Monday, September 6, 2010

..:* WISDOM *:..

Take delight in the good fortune of others to create more happiness for yourself.

“We hate it when our friends are successful” sang Morrissey, the songwriter and former lead singer of The Smiths. Although “hate” may be overstating the issue, the dark and not-so-secret fact remains that, rather than rejoice in a friend’s good fortune, we often feel envy and jealousy. We even take guilty delight in another’s misfortune. Your pleasure in reading about Jennifer Aniston’s relationship troubles or Lindsay Lohan’s run-ins with the law notwithstanding, this isn’t a modern phenomenon. More than two thousand years ago, both Patanjali and the Buddha taught the practice of
mudita as an antidote to the feeling that your happiness is threatened or diminished by the happiness of others. Mudita, the third of the brahmaviharas, or yogic teachings on love, is the ability to take active delight in other’s good fortune or good deeds.

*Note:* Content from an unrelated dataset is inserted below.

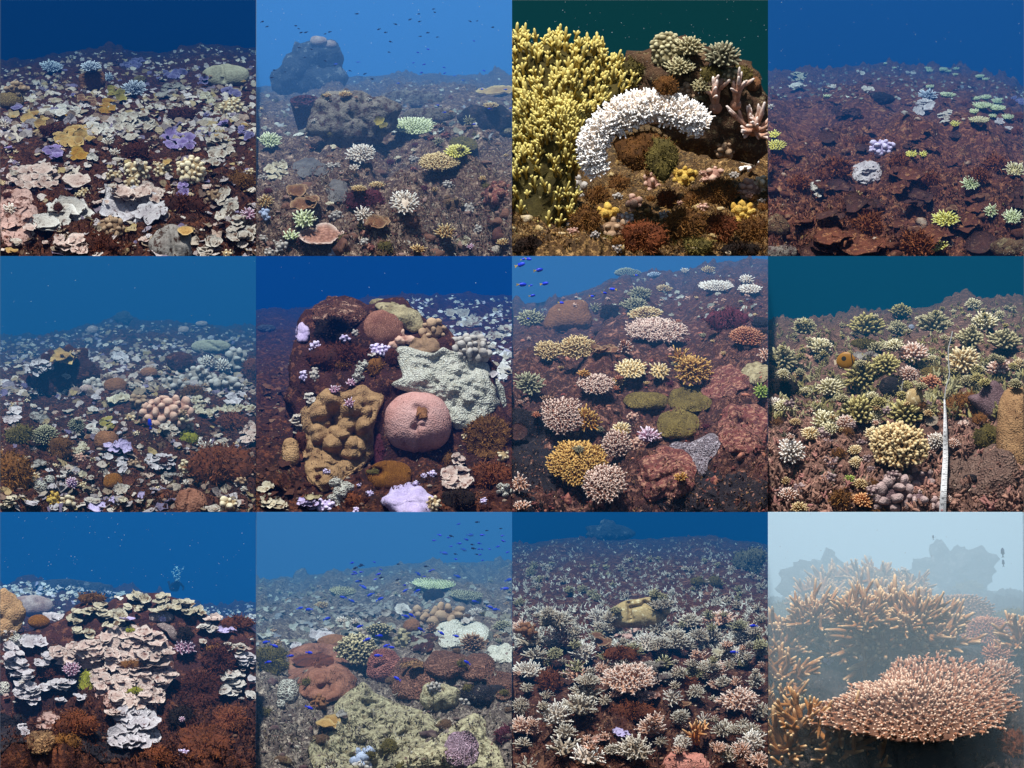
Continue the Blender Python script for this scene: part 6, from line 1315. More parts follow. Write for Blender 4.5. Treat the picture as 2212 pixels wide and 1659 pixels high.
for i_, s_ in enumerate(nums):
    x_ = float(np.interp(yy, ys_, xc)); h_ = float(np.interp(yy, ys_, hw_)); w_ = float(np.interp(yy, ys_, bw_)) - .004
    cu = bpy.data.curves.new('numeral', 'FONT'); cu.body = s_; cu.size = h_ * 1.35 * PX; cu.align_x = 'CENTER'; cu.align_y = 'CENTER'; cu.extrude = .0003
    tmp = bpy.data.objects.new('tmp_text', cu); me = bpy.data.meshes.new_from_object(tmp); bpy.data.objects.remove(tmp); me.materials.clear(); me.materials.append(MATS['tape_red' if s_ == '4' and i_ == 0 else 'tape_ink'])
    o = new('numeral', me, Vector(at(t, x_ - h_ * .15, yy, w_) - org), tape); o.rotation_euler = (math.radians(90), math.radians(-90), 0)
    for q in range(3):
        y_ = yy - q * h_ * .62; hh_ = float(np.interp(y_, ys_, hw_)); xx_ = float(np.interp(y_, ys_, xc)); tick.append((xx_ + hh_ * .55, y_, hh_ * .4, w_))
    yy -= h_ * 1.9
    if yy < 960: break
tk = np.array(tick); qd = np.stack([at(t, tk[:, 0] - tk[:, 2], tk[:, 1] - 1.2, tk[:, 3]), at(t, tk[:, 0] + tk[:, 2], tk[:, 1] - 1.2, tk[:, 3]), at(t, tk[:, 0] + tk[:, 2], tk[:, 1] + 1.2, tk[:, 3]), at(t, tk[:, 0] - tk[:, 2], tk[:, 1] + 1.2, tk[:, 3])], 1).reshape(-1, 3)
o = new('ticks', mesh('ticks', qd - org, (np.array([(0, 1, 2), (0, 2, 3)])[None] + (np.arange(len(tk)) * 4)[:, None, None]).reshape(-1, 3), np.zeros(len(qd)), 'tape_ink'), (0, 0, 0), tape); o['kind'] = 'stuff'
def cord(t, pts, r, mat, name, desc, cat, x, y, off=.05, w=None):
    p = np.array(pts, float); u = np.linspace(0, len(p) - 1, 40); q = np.stack([np.interp(u, np.arange(len(p)), p[:, k]) for k in (0, 1)], 1)
    for _ in range(2): q[1:-1] = (q[:-2] + q[1:-1] + q[2:]) / 3
    ww = surf(t, np.clip(q[:, 0], 2, S - 2), np.clip(q[:, 1], 2, S - 2)) - off; ww = np.linspace(ww[0], ww[-1], 40) if w is None else np.linspace(w[0], w[1], 40)
    C = at(t, q[:, 0], q[:, 1], ww); th = np.arange(6) * math.pi / 3
    V = (C[:, None, :] + np.stack([np.cos(th), np.sin(th) * .6, np.sin(th) * .3], 1)[None] * r * PX).reshape(-1, 3)
    thing(t, name, (V, grid_faces(40, 6), np.zeros(len(V))), mat, x, y, 40, desc, cat)
cord(t, [(1144, 935), (1150, 860), (1178, 770), (1170, 700), (1168, 600), (1185, 540), (1195, 488)], 4., 'line_grey', 'line', 'thin grey line running back from the tape', 'line', 1165, 700, w=(float(bw_[0]), 3.2))
cord(t, [(868, 900), (866, 850), (876, 810)], 2.5, 'line_grey', 'line', 'short thin grey line by the cave shade lump', 'line', 870, 850)

# ================================================================== 9: bottom left
t = terrace(2, 0, [(0, 470), (150, 440), (350, 450), (600, 495), (900, 505), (1100, 545), (1300, 600), (1450, 600), (1659, 585)], 'fl_maroon', (18, 88, 148), 0.15, amp=.1, A=.85, big=1.3)
P, A, Bl, D, K, F, G_ = bind(t)
rubble(t, 1800, 'rub_maroon_dark', 20); turf(t, 9000, 'turf_maroon', 30, 8); miniplates(t, 330, 'far_white', 80, rg=dict(y1=730)); 
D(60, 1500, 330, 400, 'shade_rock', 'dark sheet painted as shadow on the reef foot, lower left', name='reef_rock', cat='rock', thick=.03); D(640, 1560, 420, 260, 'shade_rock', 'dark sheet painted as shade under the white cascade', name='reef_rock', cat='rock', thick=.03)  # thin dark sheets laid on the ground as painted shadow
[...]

In Yoga Sutra I. 33, Patanjali advises us to take delight in the virtue of others as a way to develop and maintain calmness of mind. You’ve probably experienced how painful envy can be, and how much it affects your mental well-being. Your feelings of envy don’t diminish the happiness of those you are jealous of, but they do diminish your own serenity.

The Dali Lama speaks of mudita as a kind of “enlightened self-interest.” As he puts it, there are so many people in this world that it’s simply reasonable to make their happiness as important as your own; if you can be happy when good things happen to others, your opportunities for delight are increased six billion to one!